Segundo Regis Debray, o homem “é o único animal que não se sujeita à sua vida física, pois ordena
comportamentos em função das suas convicções ou a sua actualidade em função do não actual - visões, lendas,
coisas desaparecidas ou esperadas (…) o sistema nervoso humano acrescenta ao mundo percepcionado um
mundo representado, ao meio exterior, um surreal interior”. Da arte é, assim, possível extrair-se uma espécie de
subtexto, um excedente indizível, resistente a qualquer tentativa de objetivação. As fotografias do António Júlio
Duarte tanto podem fornecer informações sobre os diversos assuntos ou temáticas captadas como dar a conhecer
os diversos tipos de motivação que o influenciam. No entanto, o que sobra deste processo de comunicação são
simples imagens residuais, extraídas de acontecimentos verdadeiros, processados interiormente. Todas as
imagens são ambivalentes e sustentam-se numa fugidia dualidade (interior/exterior, subjetivo/objetivo,
razão/emoção) aplicável na sua interpretação, expressando défices insanáveis de comunicação. Talvez seja essa
impossibilidade de desvendar a verdade face à realidade do instante fixado, que vai permitir ao artista superar o
sentimento de incomunicabilidade e distanciamento.

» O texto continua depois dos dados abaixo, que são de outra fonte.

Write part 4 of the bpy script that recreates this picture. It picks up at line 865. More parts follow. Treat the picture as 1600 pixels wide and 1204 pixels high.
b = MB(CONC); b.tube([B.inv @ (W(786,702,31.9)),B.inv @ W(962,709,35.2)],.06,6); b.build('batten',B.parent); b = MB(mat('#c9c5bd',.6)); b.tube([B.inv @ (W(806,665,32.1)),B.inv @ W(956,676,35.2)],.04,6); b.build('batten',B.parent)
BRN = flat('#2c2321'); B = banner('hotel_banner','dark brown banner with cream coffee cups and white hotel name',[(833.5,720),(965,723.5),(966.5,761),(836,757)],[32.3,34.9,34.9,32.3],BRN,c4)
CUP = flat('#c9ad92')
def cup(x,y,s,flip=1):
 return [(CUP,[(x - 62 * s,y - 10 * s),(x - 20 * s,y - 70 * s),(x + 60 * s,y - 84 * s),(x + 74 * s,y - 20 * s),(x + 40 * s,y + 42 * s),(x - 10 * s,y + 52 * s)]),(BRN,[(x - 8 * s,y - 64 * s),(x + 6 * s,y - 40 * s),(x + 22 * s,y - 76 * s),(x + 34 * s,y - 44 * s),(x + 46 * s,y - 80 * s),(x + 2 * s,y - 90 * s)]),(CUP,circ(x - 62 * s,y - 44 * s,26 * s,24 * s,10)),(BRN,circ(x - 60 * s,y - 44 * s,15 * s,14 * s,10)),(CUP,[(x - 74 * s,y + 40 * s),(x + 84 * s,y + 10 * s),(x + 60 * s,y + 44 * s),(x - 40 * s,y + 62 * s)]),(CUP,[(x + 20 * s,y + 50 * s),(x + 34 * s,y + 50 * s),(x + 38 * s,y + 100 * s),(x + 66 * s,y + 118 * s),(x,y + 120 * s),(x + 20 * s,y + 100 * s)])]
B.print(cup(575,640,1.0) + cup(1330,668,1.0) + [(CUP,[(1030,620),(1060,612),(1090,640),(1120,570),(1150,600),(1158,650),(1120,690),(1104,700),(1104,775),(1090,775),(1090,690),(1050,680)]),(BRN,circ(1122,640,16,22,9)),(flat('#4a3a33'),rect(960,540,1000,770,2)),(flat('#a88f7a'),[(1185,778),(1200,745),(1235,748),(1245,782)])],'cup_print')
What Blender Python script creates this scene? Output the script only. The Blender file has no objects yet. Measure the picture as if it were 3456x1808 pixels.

O conjunto das imagens expostas sugere uma narrativa de exploração pessoal, manifestada numa sequência de
campos de observação, percecionados como registos de um diário secreto. Esta ideia de ordenação diarística, sem
um carácter declaradamente autobiográfico, transforma-se numa sensação de princípio/começo ou de fim/final
inscrita numa viagem pessoal, sempre incompleta e inconclusiva, sempre obscura e estranha, pelos espaços
banalizados, exaustos da proliferação de imagens quotidianas. Através de cada registo imagético, manifesta-se o
instante captado, sem a preocupação de se criar um conteúdo fotográfico intencionalmente ligado ao real. As
fotografias surgem como cortes, interrupções e ruturas de continuidade, várias incidências captadas de um
acontecimento que, sendo passado, ficará para sempre incompleto, truncado, disperso e incompreensível.
Compreender a falta de dados informativos sobre o que deixou de ser presente requer um complexo exercício de
abstração. Só abdicando do conhecimento das verdadeiras correlações espaço temporais dos lugares
fotografados nos situamos em cada uma das imagens presentes e, a partir do vazio causado pela escassez de
referências fazemos uma construção imaginosa, assente num estranho sentimento de impotência, provocado pelo
confronto entre a imagem observada e a verdade inacessível. As fotografias de António Júlio Duarte não nos
impõem um único regime de observação, nem um só método de interpretação; são vestígios de uma
reestruturação individual, ao serviço do imaginário de cada observador. Os conflitos, manifestos na
incompatibilidade entre a natureza das palavras e a força simbólica das imagens como forma eficaz de
expressão, ficam temporariamente suspensos pelo olhar obliterado, neutro e intangível que cada fotografia
denuncia. O que se pode ver não depende das contingências, nem do fator aleatório de um discurso, sempre
deformador e ilusório. As imagens são transfigurações devoradas pelo seu próprio sentido, uma construção
frágil, íntima e misteriosa, como se, por cima de cada uma, pairasse um corpo estranho e fantasmático que a
envolve e a redefine.

Este trabalho de António Júlio Duarte está parcialmente documentado no livro “Deviation of the Sun” que, sendo
um objeto autónomo e assumindo um enquadramento distanciado deste projeto expositivo, é, no entanto,
também ele parte de um alargado processo de reordenamento e de seleção de imagens, e foi a partir dele que se
estruturou a exposição. Neste sentido, somos levados a concluir que não é possível encerrar definitivamente as
inúmeras combinações e possibilidades narrativas que o conjunto de imagens efetuadas permite explorar.

A exposição de António Júlio Duarte é composta por uma série de impressões fotográficas selecionadas a partir
de um vasto corpo de trabalho fotográfico, que data de 1997 e que nos é também apresentado sob a forma de
provas de contacto. Ao incluir estas últimas no contexto expositivo o artista faz, pela primeira vez, um
tratamento pormenorizado e abrangente de uma parte essencial da sua obra, estruturando o seu visionamento e
avaliação a partir não apenas dos seus resultados finais (as fotografias que o artista decide expor e ordenar sob
uma prisma de uma qualquer narrativa ou discurso) mas também do seu trabalho preparatório de pesquisa,
montagem e decisão com intencionalidade artística, elementos cartográficos de compreensão da obra que aqui se
assumem explicitamente sob a forma de provas de contacto.